● TASK OBJECTIVE
Give the listing again character for character, but drop the images.

++++ DATA SECTION ++++

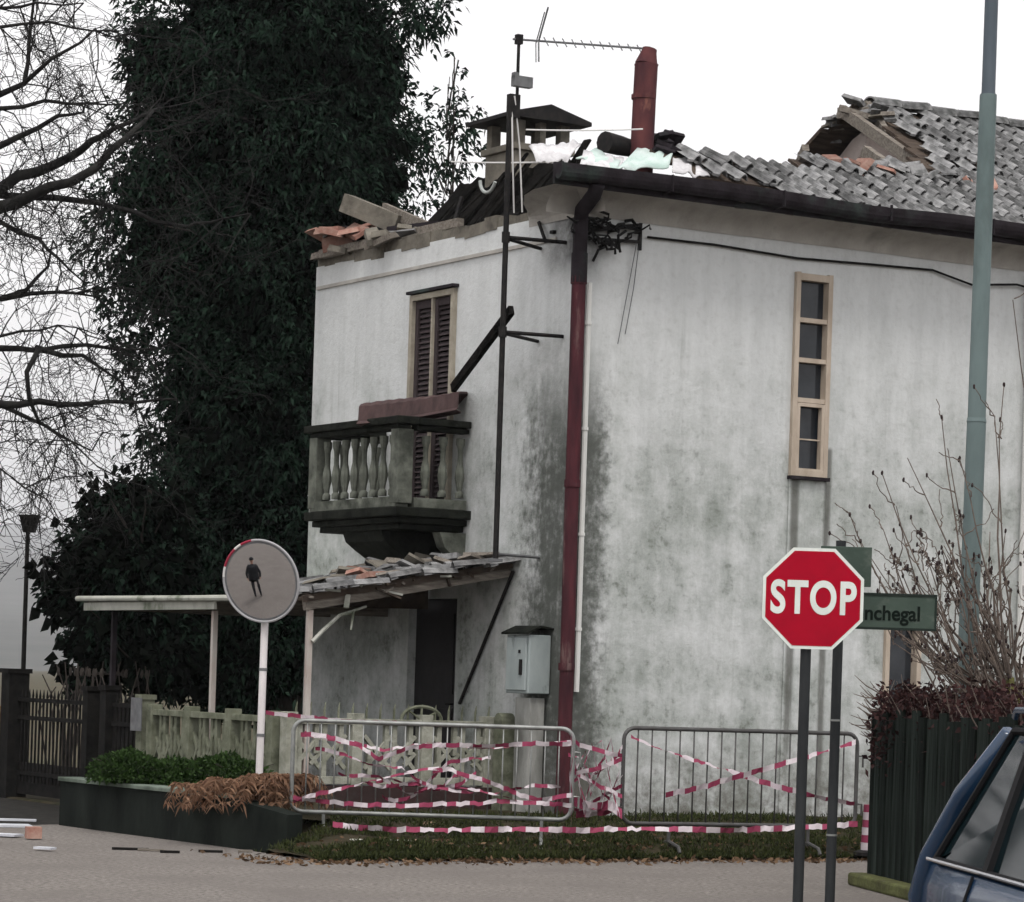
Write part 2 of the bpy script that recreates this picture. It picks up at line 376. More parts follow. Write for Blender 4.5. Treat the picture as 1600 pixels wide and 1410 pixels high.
# the little strip of side wall at the corner is the end of the street wall; far walls close the house
mb = MB(); mb.box((HL / 2 + .17, HD - .17, HT / 2), (HL - .36, .33, HT - .01)); mb.box((HL - .18, HD / 2, HT / 2), (.33, HD - .7, HT - .02)); mb.build('wall', M_pl, house)
mb = MB(); mb.box((HL / 2, HD / 2, HT - .35), (HL - .75, HD - .72, .2)); mb.box((HL / 2, HD / 2, 2.95), (HL - .75, HD - .72, .2)); mb.build('floor_slab', M_int, house)
mb = MB(); mb.box((HL / 2, .36 + 1.1, HT / 2), (HL - .8, .04, HT - .8)); mb.box((.36 + .9, HD / 2, HT / 2), (.04, HD - .8, HT - .8)); mb.build('inner_partition', M_int, house)
# drip ledge line under the side eave, plinth strip under the slot window
mb = MB(); mb.box((-.012, HD / 2 + .2, 5.76), (.02, HD - .5, .035)); mb.build('string_course', M_cove, house)
mb = MB(); mb.box(((SW[0] + SW[1]) / 2, -.012, (SW[2] + .2) / 2), (SW[1] - SW[0] + .02, .022, SW[2] - .25)); mb.build('pilaster_strip', M_pl, house)

# cove cornice: profile swept along the street wall, small return on the corner
def cove_prof(n=7):
    return [(-.012 - .40 * (1 - math.cos(t * math.pi / 2)), 5.93 + .24 * math.sin(t * math.pi / 2)) for t in [i / (n - 1) for i in range(n)]]
pr = cove_prof(); mb = MB(); rows = []
for x in [-.42 + .4 * i for i in range(26)]: rows.append([(x if x > -.3 else x, p[0], p[1] + .006 * noise.noise((x, 0, 0))) for p in pr])
mb.sheet(rows); mb.sheet([[(x, -.0, 6.16) for x in (-.42, 9.6)], [(x, -.42, 6.172) for x in (-.42, 9.6)]])
mb.build('cornice', M_cove, house, smooth=True)
mb = MB(); rows = []
for y, k in ((-.42, 1), (-.1, 1), (.25, .98), (.5, .85), (.72, .55), (.85, .25), (.98, .04)):
    rows.append([(p[0] * (1 if y < 0 else k) - .002, y, 5.93 + (p[1] - 5.93) * (.4 + .6 * k)) for p in pr] + [(.2, y, 5.95 + .2 * k)])
mb.sheet(rows); mb.build('cornice', M_cove, house)['label'] = 'broken cornice corner'
# mortar and rubble left along the top of the side wall
mb = MB()
y = .9
while y < HD:
    w = random.uniform(.18, .42); mb.box((.16, y + w / 2, HT + .02 + random.uniform(0, .05)), (.30 + random.uniform(-.04, .05), w, .10 + random.uniform(0, .07)), Matrix.Rotation(random.uniform(-.06, .06), 3, 'X')); y += w * .96
mb.build('wall_top_course', M_mas, house)

# gutter with fascia
mb = MB(); mb.box((HL / 2 - .3, -.445, 6.215), (HL + .62, .03, .20))
n = 9
prof = [(-.525 - .075 * math.cos(math.pi * i / (n - 1)), 6.255 - .105 * math.sin(math.pi * i / (n - 1))) for i in range(n)]
prof = [(-.60, 6.30)] + prof + [(-.462, 6.30)]
rows = []
for i in range(60):
    x = -.61 + i * (HL + .6) / 59; sag = .012 * math.sin(x * 1.7) + .02 * noise.noise((x * .8, 2, 0))
    rows.append([(x, p[0] + .01 * noise.noise((x * 2, 5, 0)), p[1] + sag) for p in prof])
mb.sheet(rows); mb.prism([(-.61, p[0], p[1]) for p in prof], (.012, 0, 0))
mb.build('gutter', M_gut, house, smooth=False)
for x in (.6, 1.9, 3.2, 4.5, 5.8, 7.1, 8.4):
    mb = MB(); mb.bar((x, -.46, 6.14), (x, -.62, 6.16), .03, .012); mb.bar((x, -.612, 6.15), (x, -.612, 6.31), .03, .012); mb.build('gutter_bracket', M_gut, house)

# downpipe on the corner with offsets, collars
mb = MB(); mb.tube([(-.16, -.5, 6.16), (-.15, -.42, 6.06), (-.10, -.14, 5.95), (-.075, -.085, 5.86), (-.075, -.085, 5.55)], .072, 10); mb.tube([(-.075, -.085, 5.56), (-.075, -.085, 5.28)], .08, 10)
mb.build('downpipe_head', M_gut, house, smooth='auto')
mb = MB(); mb.tube([(-.075, -.085, 5.3), (-.072, -.083, 4.2), (-.078, -.085, 3.0), (-.07, -.085, 1.8), (-.075, -.085, .22)], .068, 12)
for z in (5.27, 3.35, 1.62): mb.tube([(-.075, -.085, z), (-.075, -.085, z + .07)], .078, 12)
mb.build('downpipe', M_pipe, house, smooth='auto')
mb = MB(); mb.tube([(.075, -.04, 5.3), (.075, -.04, 1.62), (.075, -.035, 1.42)], .026, 8)
for z in (4.9, 3.9, 2.9, 2.0): mb.tube([(.075, -.04, z), (.075, -.04, z + .03)], .033, 8)
mb.build('conduit', M_pvc, house, smooth='auto')
mb = MB(); mb.tube([(5.48, -.07, 5.9), (5.48, -.07, .3)], .04, 8); mb.build('downpipe', M_pvc, house, smooth='auto')['label'] = 'pale far downpipe'

# slot window
def window(hole, name='window'):
    x0, x1, z0, z1 = hole; w = x1 - x0
    fr = MB(); t = .055
    fr.box((x0 + t / 2 - .012, .01, (z0 + z1) / 2), (t, .11, z1 - z0 + .05)); fr.box((x1 - t / 2 + .012, .01, (z0 + z1) / 2), (t, .11, z1 - z0 + .05))
    fr.box(((x0 + x1) / 2, .01, z1 - .02), (w - 2 * t + .03, .108, .07)); fr.box(((x0 + x1) / 2, .01, z0 + .02), (w - 2 * t + .03, .108, .07))
    return fr.build(name, M_frame, house, bevel=.004)
wo_ = window(SW); H = SW[3] - SW[2]; xm = (SW[0] + SW[1]) / 2; ww = SW[1] - SW[0] - .085
cuts = [0, .375, .575, .775, 1.0]
for i in range(4):
    za, zb = SW[2] + H * cuts[i], SW[2] + H * cuts[i + 1]
    if i: q = MB(); q.box((xm, .012, za), (ww, .09, .045)); q.build('transom', M_frame, wo_)
    if i == 0:
        q = MB(); s_ = .036
        for sx_ in (-1, 1): q.box((xm + sx_ * (ww / 2 - s_ / 2 - .002), -.012, (za + zb) / 2), (s_, .06, zb - za - .06))
        for zz in (za + .05, zb - .045): q.box((xm, -.012, zz), (ww - 2 * s_ - .006, .058, s_))
        q.box((xm, -.01, za + H * .375 * .48), (ww - 2 * s_ - .01, .02, .014)); q.build('casement', M_frame, wo_)
    q = MB(); q.box((xm, .05, (za + zb) / 2), (ww + .02, .008, zb - za)); q.build('pane', M_glass, wo_)
q = MB(); q.box((xm + .0, -.03, SW[2] - .03), (SW[1] - SW[0] + .05, .09, .035)); q.build('sill', M_gut, wo_)
wo2 = window(DW); q = MB(); q.box(((DW[0] + DW[1]) / 2, .06, (DW[2] + DW[3]) / 2), (DW[1] - DW[0] - .06, .01, DW[3] - DW[2] - .06)); q.build('pane', M_glass, wo2)
q = MB(); q.box(((DW[0] + DW[1]) / 2, -.03, DW[2] - .03), (DW[1] - DW[0] + .1, .1, .04)); q.build('sill', M_cove, wo2)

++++

● REPLY TO THE TASK
Write part 2 of the bpy script that recreates this picture. It picks up at line 376. More parts follow. Write for Blender 4.5. Treat the picture as 1600 pixels wide and 1410 pixels high.
# the little strip of side wall at the corner is the end of the street wall; far walls close the house
mb = MB(); mb.box((HL / 2 + .17, HD - .17, HT / 2), (HL - .36, .33, HT - .01)); mb.box((HL - .18, HD / 2, HT / 2), (.33, HD - .7, HT - .02)); mb.build('wall', M_pl, house)
mb = MB(); mb.box((HL / 2, HD / 2, HT - .35), (HL - .75, HD - .72, .2)); mb.box((HL / 2, HD / 2, 2.95), (HL - .75, HD - .72, .2)); mb.build('floor_slab', M_int, house)
mb = MB(); mb.box((HL / 2, .36 + 1.1, HT / 2), (HL - .8, .04, HT - .8)); mb.box((.36 + .9, HD / 2, HT / 2), (.04, HD - .8, HT - .8)); mb.build('inner_partition', M_int, house)
# drip ledge line under the side eave, plinth strip under the slot window
mb = MB(); mb.box((-.012, HD / 2 + .2, 5.76), (.02, HD - .5, .035)); mb.build('string_course', M_cove, house)
mb = MB(); mb.box(((SW[0] + SW[1]) / 2, -.012, (SW[2] + .2) / 2), (SW[1] - SW[0] + .02, .022, SW[2] - .25)); mb.build('pilaster_strip', M_pl, house)

# cove cornice: profile swept along the street wall, small return on the corner
def cove_prof(n=7):
    return [(-.012 - .40 * (1 - math.cos(t * math.pi / 2)), 5.93 + .24 * math.sin(t * math.pi / 2)) for t in [i / (n - 1) for i in range(n)]]
pr = cove_prof(); mb = MB(); rows = []
for x in [-.42 + .4 * i for i in range(26)]: rows.append([(x if x > -.3 else x, p[0], p[1] + .006 * noise.noise((x, 0, 0))) for p in pr])
mb.sheet(rows); mb.sheet([[(x, -.0, 6.16) for x in (-.42, 9.6)], [(x, -.42, 6.172) for x in (-.42, 9.6)]])
mb.build('cornice', M_cove, house, smooth=True)
mb = MB(); rows = []
for y, k in ((-.42, 1), (-.1, 1), (.25, .98), (.5, .85), (.72, .55), (.85, .25), (.98, .04)):
    rows.append([(p[0] * (1 if y < 0 else k) - .002, y, 5.93 + (p[1] - 5.93) * (.4 + .6 * k)) for p in pr] + [(.2, y, 5.95 + .2 * k)])
mb.sheet(rows); mb.build('cornice', M_cove, house)['label'] = 'broken cornice corner'
# mortar and rubble left along the top of the side wall
mb = MB()
y = .9
while y < HD:
    w = random.uniform(.18, .42); mb.box((.16, y + w / 2, HT + .02 + random.uniform(0, .05)), (.30 + random.uniform(-.04, .05), w, .10 + random.uniform(0, .07)), Matrix.Rotation(random.uniform(-.06, .06), 3, 'X')); y += w * .96
mb.build('wall_top_course', M_mas, house)

# gutter with fascia
mb = MB(); mb.box((HL / 2 - .3, -.445, 6.215), (HL + .62, .03, .20))
n = 9
prof = [(-.525 - .075 * math.cos(math.pi * i / (n - 1)), 6.255 - .105 * math.sin(math.pi * i / (n - 1))) for i in range(n)]
prof = [(-.60, 6.30)] + prof + [(-.462, 6.30)]
rows = []
for i in range(60):
    x = -.61 + i * (HL + .6) / 59; sag = .012 * math.sin(x * 1.7) + .02 * noise.noise((x * .8, 2, 0))
    rows.append([(x, p[0] + .01 * noise.noise((x * 2, 5, 0)), p[1] + sag) for p in prof])
mb.sheet(rows); mb.prism([(-.61, p[0], p[1]) for p in prof], (.012, 0, 0))
mb.build('gutter', M_gut, house, smooth=False)
for x in (.6, 1.9, 3.2, 4.5, 5.8, 7.1, 8.4):
    mb = MB(); mb.bar((x, -.46, 6.14), (x, -.62, 6.16), .03, .012); mb.bar((x, -.612, 6.15), (x, -.612, 6.31), .03, .012); mb.build('gutter_bracket', M_gut, house)

# downpipe on the corner with offsets, collars
mb = MB(); mb.tube([(-.16, -.5, 6.16), (-.15, -.42, 6.06), (-.10, -.14, 5.95), (-.075, -.085, 5.86), (-.075, -.085, 5.55)], .072, 10); mb.tube([(-.075, -.085, 5.56), (-.075, -.085, 5.28)], .08, 10)
mb.build('downpipe_head', M_gut, house, smooth='auto')
mb = MB(); mb.tube([(-.075, -.085, 5.3), (-.072, -.083, 4.2), (-.078, -.085, 3.0), (-.07, -.085, 1.8), (-.075, -.085, .22)], .068, 12)
for z in (5.27, 3.35, 1.62): mb.tube([(-.075, -.085, z), (-.075, -.085, z + .07)], .078, 12)
mb.build('downpipe', M_pipe, house, smooth='auto')
mb = MB(); mb.tube([(.075, -.04, 5.3), (.075, -.04, 1.62), (.075, -.035, 1.42)], .026, 8)
for z in (4.9, 3.9, 2.9, 2.0): mb.tube([(.075, -.04, z), (.075, -.04, z + .03)], .033, 8)
mb.build('conduit', M_pvc, house, smooth='auto')
mb = MB(); mb.tube([(5.48, -.07, 5.9), (5.48, -.07, .3)], .04, 8); mb.build('downpipe', M_pvc, house, smooth='auto')['label'] = 'pale far downpipe'

# slot window
def window(hole, name='window'):
    x0, x1, z0, z1 = hole; w = x1 - x0
    fr = MB(); t = .055
    fr.box((x0 + t / 2 - .012, .01, (z0 + z1) / 2), (t, .11, z1 - z0 + .05)); fr.box((x1 - t / 2 + .012, .01, (z0 + z1) / 2), (t, .11, z1 - z0 + .05))
    fr.box(((x0 + x1) / 2, .01, z1 - .02), (w - 2 * t + .03, .108, .07)); fr.box(((x0 + x1) / 2, .01, z0 + .02), (w - 2 * t + .03, .108, .07))
    return fr.build(name, M_frame, house, bevel=.004)
wo_ = window(SW); H = SW[3] - SW[2]; xm = (SW[0] + SW[1]) / 2; ww = SW[1] - SW[0] - .085
cuts = [0, .375, .575, .775, 1.0]
for i in range(4):
    za, zb = SW[2] + H * cuts[i], SW[2] + H * cuts[i + 1]
    if i: q = MB(); q.box((xm, .012, za), (ww, .09, .045)); q.build('transom', M_frame, wo_)
    if i == 0:
        q = MB(); s_ = .036
        for sx_ in (-1, 1): q.box((xm + sx_ * (ww / 2 - s_ / 2 - .002), -.012, (za + zb) / 2), (s_, .06, zb - za - .06))
        for zz in (za + .05, zb - .045): q.box((xm, -.012, zz), (ww - 2 * s_ - .006, .058, s_))
        q.box((xm, -.01, za + H * .375 * .48), (ww - 2 * s_ - .01, .02, .014)); q.build('casement', M_frame, wo_)
    q = MB(); q.box((xm, .05, (za + zb) / 2), (ww + .02, .008, zb - za)); q.build('pane', M_glass, wo_)
q = MB(); q.box((xm + .0, -.03, SW[2] - .03), (SW[1] - SW[0] + .05, .09, .035)); q.build('sill', M_gut, wo_)
wo2 = window(DW); q = MB(); q.box(((DW[0] + DW[1]) / 2, .06, (DW[2] + DW[3]) / 2), (DW[1] - DW[0] - .06, .01, DW[3] - DW[2] - .06)); q.build('pane', M_glass, wo2)
q = MB(); q.box(((DW[0] + DW[1]) / 2, -.03, DW[2] - .03), (DW[1] - DW[0] + .1, .1, .04)); q.build('sill', M_cove, wo2)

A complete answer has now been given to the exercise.